→ EXERCISE GOAL
Gather from the material every line that contains the string "script".

——————

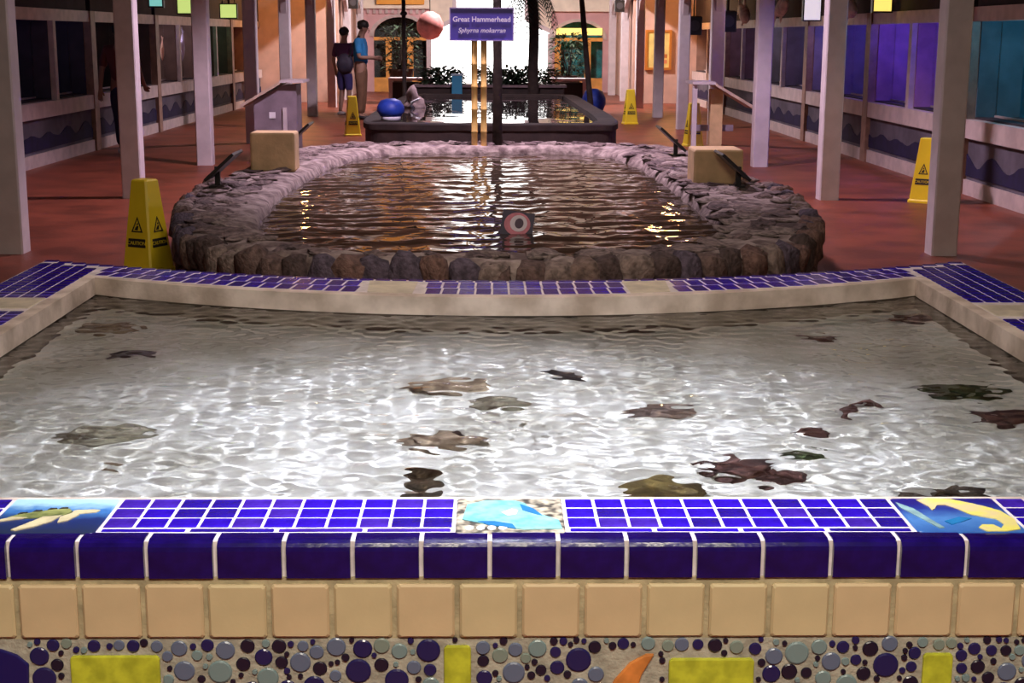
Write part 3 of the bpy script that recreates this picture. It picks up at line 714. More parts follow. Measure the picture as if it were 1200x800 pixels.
# things lying on the sand of the touch pool
ZS = 0.395
def rock(name, label, cat, px, py, wpx, hpx, m, hz=0.08, seed=1, sub=3, amp=0.35, rz=0.0, group=None, fr=1.7):
    p = under(px, py + hpx * 0.18, ZW, ZS)
    w = wpx / 1700 * p.y * 1.02 * 0.5
    d = w * 0.62
    b = MB().blob((0, 0, 0), (w, d, hz), sub, amp, seed, fr, -0.25)
    b.v = [(x * math.cos(rz) - y * math.sin(rz) + p.x, x * math.sin(rz) + y * math.cos(rz) + p.y, z + sand_z(p.x, p.y) + hz * 0.12) for x, y, z in b.v]
    o = recenter(b.build(name, m, None, True)); tag(o, label, cat, group); RECEIVERS.append(o)
    return o, p
tanrock = mat('tan_rock', (0.36, 0.28, 0.20), 0.9, 0.0, 16.0, 0.6, 30, col2=(0.17, 0.12, 0.085))
greyrock = mat('grey_green_rock', (0.30, 0.28, 0.21), 0.9, 0.0, 16.0, 0.6, 30, col2=(0.14, 0.12, 0.09))
yelrock = mat('mossy_ochre_rock', (0.26, 0.19, 0.06), 0.9, 0.0, 18.0, 0.7, 30, col2=(0.09, 0.065, 0.03))
redweed = mat('red_brown_weed', (0.14, 0.06, 0.05), 0.9, 0.0, 18.0, 0.8, 25, col2=(0.05, 0.025, 0.025))
blackm = mat('black_slug', (0.018, 0.014, 0.018), 0.5, 0.3, 20.0)
greenw = mat('green_weed', (0.07, 0.10, 0.03), 0.9, 0.0, 16.0, 0.8, 25, col2=(0.02, 0.03, 0.012))
RK = 'rocks and weed on the touch pool sand'
rock('flat_rock', 'long flat tan rock on the sand, upper of the touching pair', 'rock', 527, 447, 92, 28, tanrock, 0.05, 1, rz=0.1, group=RK)
rock('flat_rock', 'rounded grey tan rock touching the long flat rock', 'rock', 584, 466, 72, 30, greyrock, 0.055, 2, amp=0.2, group=RK)
rock('flat_rock', 'tan rock with a dark snail on top, left of pool centre', 'rock', 520, 510, 92, 38, tanrock, 0.055, 3, rz=-0.15, group=RK)
rp = RECEIVERS[-1].location.copy()
o, p = rock('sea_snail', 'small dark snail clinging to the tan rock', 'snail', 536, 495, 16, 18, blackm, 0.028, 4); o.location = (rp.x + 0.03, rp.y + 0.01, rp.z + 0.062)
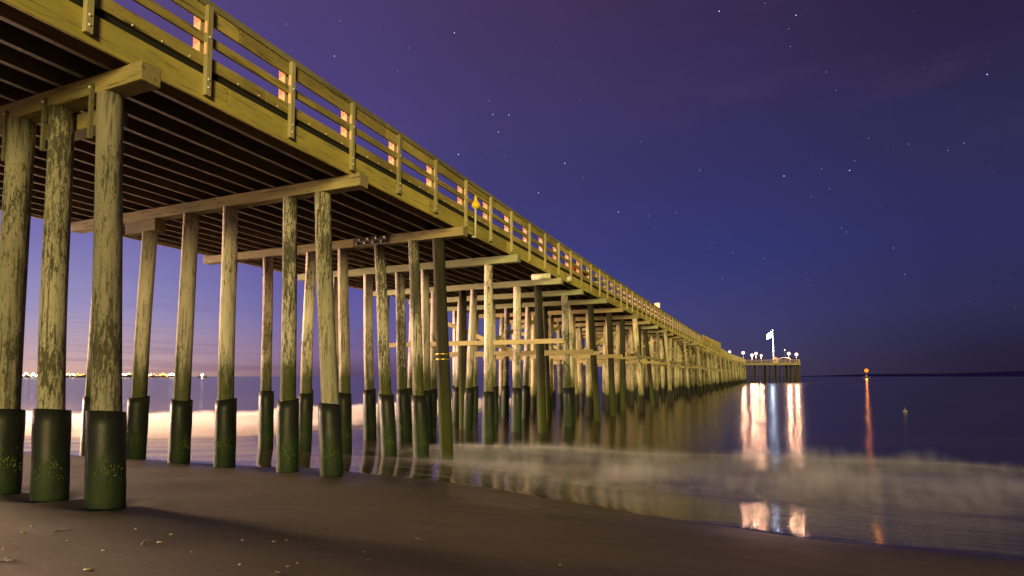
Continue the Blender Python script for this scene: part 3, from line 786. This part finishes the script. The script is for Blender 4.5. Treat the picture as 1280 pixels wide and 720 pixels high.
for ui, u in enumerate(us):
    big = rr2.random() < .35 or 200 < u < 222
    d = cdir(u)*1480; zc = SEA+rr2.uniform(4.0, 8.5); rad = rr2.uniform(2.0, 3.0) if big else rr2.uniform(1.1, 1.9)
    whi = rr2.random() < .5
    l_ = MB().ball((0, 0, 0), rad, 8, 6, .8).build('shore_light', lw if whi else lo, None, True); l_.location = (d.x, d.y, zc)
    tag(l_, ('bright ' if big else 'small ')+('white' if whi else 'orange')+' light on the distant shore, '+nth(ui, len(us))+(' of its row' if ui in (0, len(us)-1) else ' from the left in its row'), 'light', 'lights along the distant shore')
def boat(u, v, dist, lab, lampm, rad, hull=10, name='fishing_boat'):
    d = atD(u, 470.5, 1.0).normalized()*dist; b = empty(name, (d.x, d.y, SEA), lab, 'boat')
    s_ = R; rings = []
    for t_, w_, h_ in ((-1, .25, .20), (-.7, .9, .17), (0, 1, .15), (.6, .8, .18), (1, .08, .26)):
        c_ = d+s_*(t_*hull/2); n_ = Vector((-s_.y, s_.x, 0))
        wv = n_*(w_*hull*.14)
        rings.append([(c_.x-wv.x, c_.y-wv.y, SEA+h_*hull), (c_.x+wv.x, c_.y+wv.y, SEA+h_*hull), (c_.x+wv.x*.5, c_.y+wv.y*.5, SEA-.3), (c_.x-wv.x*.5, c_.y-wv.y*.5, SEA-.3)])
    MB().sweep(rings).build('hull', simple('dark_hull', (.05, .05, .06), .6), b)
    hx_, hy_ = hull*.12, hull*.08
    MB().box((d.x-hx_, d.y-hy_, SEA+.16*hull), (d.x+hx_, d.y+hy_, SEA+.36*hull)).build('cabin', simple('boat_cabin', (.12, .11, .1), .6), b, bevel=.2)
    p = onY(u, v, d.y)
    MB().cyl((d.x, d.y, SEA+.36*hull), (p.x, p.y, p.z-rad*.5), .12, .08, 6).build('mast', simple('boat_mast', (.1, .1, .1), .5), b)
    MB().ball(p, rad, 10, 8).build('lamp', lampm, b, True)
    return b
boat(253, 469, 1100, 'distant boat showing one white light right of the shore lights', glow('boat_white_lamp', (1, .85, .75), 25, False), 2.2, 16)
boat(1083, 463.2, 900, 'distant vessel showing one bright orange light on the right horizon', glow('boat_orange_lamp', (1, .24, .012), 1.9, False), 2.5, 11, 'work_boat')
p = onY(1083, 463.2, atD(1083, 470.5, 1).normalized().y*900-4); point('vessel_deck_light', p, 9000, (1, .28, .04), .8)
# low dark islands on the right
cst = MB(); rings = []; uu = 880
while uu <= 1420:
    h = 5+28*sm((uu-940)/200)+45*sm((uu-1100)/250)+5*sin(uu*.03); d = cdir(uu)
    a = d*9000; b = d*11000
    rings.append([(a.x, a.y, -8), (b.x, b.y, -8), (b.x, b.y, h*.8), ((a.x+b.x)/2, (a.y+b.y)/2, h)]); uu += 12
cst.sweep(rings).build('hills', simple('island_hills', (.030, .028, .13), 1.0, spec=0), None)['kind'] = 'structure'

# buoy floating on the right
p = onZ(1131, 514.5, SEA+.08)
by_ = empty('buoy', (p.x, p.y, SEA), 'small pale buoy floating alone on dark water at right', 'buoy')
MB().ball((p.x, p.y, SEA+.10), .17, 12, 8, .75).build('float', simple('buoy_plastic', (.20, .18, .16), .4), by_, True)
MB().cyl((p.x, p.y, SEA+.2), (p.x, p.y, SEA+.36), .03, .02, 8).build('stem', lmc, by_)

# stars ------------------------------------------------------
st = MB(); rs = random.Random(5)
B = [(899,14,1.1),(995,19,.9),(988,58,.6),(1234,93,.7),(1045,113,.4),(1033,90,.4),(726,126,.4),(706,204,1.1),(673,241,.8),(773,265,.7),(801,177,.4),(811,270,.5),(845,266,.4),(1062,213,.9),(980,220,.8),(1027,211,.5),(1068,201,.5),(1014,246,.5),(1086,173,.6),(1205,179,.6),(1185,188,.5),(955,323,.6),(1052,285,.5),(1058,290,.5),(1117,310,.5),(1131,343,.5),(956,4,.5),(986,36,.5),(568,41,.9),(573,193,1.2),(636,144,.8),(616,143,.7),(611,126,.6),(623,165,.8),(630,193,.5),(418,70,.7),(425,26,.6),(511,60,.6),(460,219,.6),(1136,180,.5),(875,212,.5),(890,310,.4),(916,316,.4),(874,214,.4),(729,222,.4),(818,286,.4),(358,30,.6),(497,89,.5),(1037,236,.4),(1010,350,.4),(903,348,.4)]
B += [(rs.uniform(300, 1280), rs.uniform(0, 400), rs.uniform(.18, .32)) for _ in range(70)]
for u, v, s_ in B:
    p = atD(u, v, 20000); st.ball(p, 9+7*s_, 6, 4)
stm = []
for nm, lo_, hi_, e in (('a', .0, .35, .22), ('b', .35, .65, .5), ('c', .65, 2, 1.3)):
    mb = MB()
    for u, v, s_ in B:
        if lo_ <= s_ < hi_: mb.ball(atD(u, v, 20000), 9+5*s_, 6, 4)
    stm.append((mb, e))
big = MB(); fid = []
for k, (mb, e) in enumerate(stm):
    o_ = len(big.v); big.v += mb.v; big.f += [tuple(i+o_ for i in f) for f in mb.f]; fid += [k]*len(mb.f)
so_ = big.build('stars', glow('faint_star', (.75, .78, 1), .16, False), None); so_.data.materials.append(glow('mid_star', (.8, .82, 1), .45, False)); so_.data.materials.append(glow('bright_star', (.85, .88, 1), 1.3, False))
so_.data.polygons.foreach_set('material_index', fid)
tag(so_, 'scattered stars in the purple night sky', 'stars', kind='stuff')

# bits on the sand ---------------------------------------------
pm = simple('pale_pebble', (.48, .40, .20), .6, nscale=30); km = simple('kelp_scrap', (.10, .085, .03), .5, nscale=20)
rp = random.Random(9)
SPOT = [(40,658),(28,666),(88,662),(84,676),(170,661),(214,668),(180,682),(200,678),(290,669),(303,675),(342,677),(358,675),(382,668),(18,680),(5,686),(8,698),(20,701),(360,708),(372,704),(345,715),(130,688),(240,690),(415,664),(460,700),(520,672),(110,712),(860,700),(700,706),(455,690),(300,706)]
SPOT.sort()
for k, (u, v) in enumerate(SPOT):
    z_ = -1.8
    for _ in range(40): p = onZ(u, v, z_); z_ = .5*z_+.5*gz(p.x, p.y)
    kelp = k % 4 == 3; n_ = 8; r_ = rp.uniform(.009, .02) if k < 22 else rp.uniform(.007, .012)
    mb = MB()
    if kelp:
        q = Vector((0, 0, .006)); a = rp.uniform(0, 6)
        for s_ in range(6):
            a += rp.uniform(-.8, .8); q2 = q+Vector((cos(a), sin(a), 0))*.035; q2.z = rp.uniform(.004, .022); mb.bar(q, q2, .018, .006); q = q2
    else:
        rings = []
        for j in range(5):
            t_ = -pi/2+pi*j/4; rings.append([(max(cos(t_), .05)*r_*(1.5+.3*sin(a*2+k))*cos(a), max(cos(t_), .05)*r_*(1+.2*cos(3*a+k))*sin(a), r_*.45*sin(t_)+r_*.2) for a in [2*pi*i/n_ for i in range(n_)]])
        mb.sweep(rings)
    o_ = mb.build('kelp_scrap' if kelp else 'pebble', km if kelp else pm, None, True); o_.location = (p.x, p.y, gz(p.x, p.y)); o_.rotation_euler = (0, 0, rp.uniform(0, 6))
    kk_ = len([i for i in range(k) if (i % 4 == 3) == kelp]); tot = len([i for i in range(len(SPOT)) if (i % 4 == 3) == kelp]); nn_ = nth(kk_, tot)+('' if kk_ in (0, tot-1) else ' from the left')
    tag(o_, 'curled scrap of dark kelp on the wet sand, '+nn_+' of the scraps' if kelp else 'small pale pebble on the dark wet sand, '+nn_+' of the pebbles', 'kelp' if kelp else 'pebble', 'kelp scraps scattered on the sand' if kelp else 'pebbles scattered on the sand')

——————

→ RESPONSE TO THE EXERCISE
Write part 3 of the bpy script that recreates this picture. It picks up at line 714. More parts follow. Measure the picture as if it were 1200x800 pixels.
Continue the Blender Python script for this scene: part 3, from line 786. This part finishes the script. The script is for Blender 4.5. Treat the picture as 1280 pixels wide and 720 pixels high.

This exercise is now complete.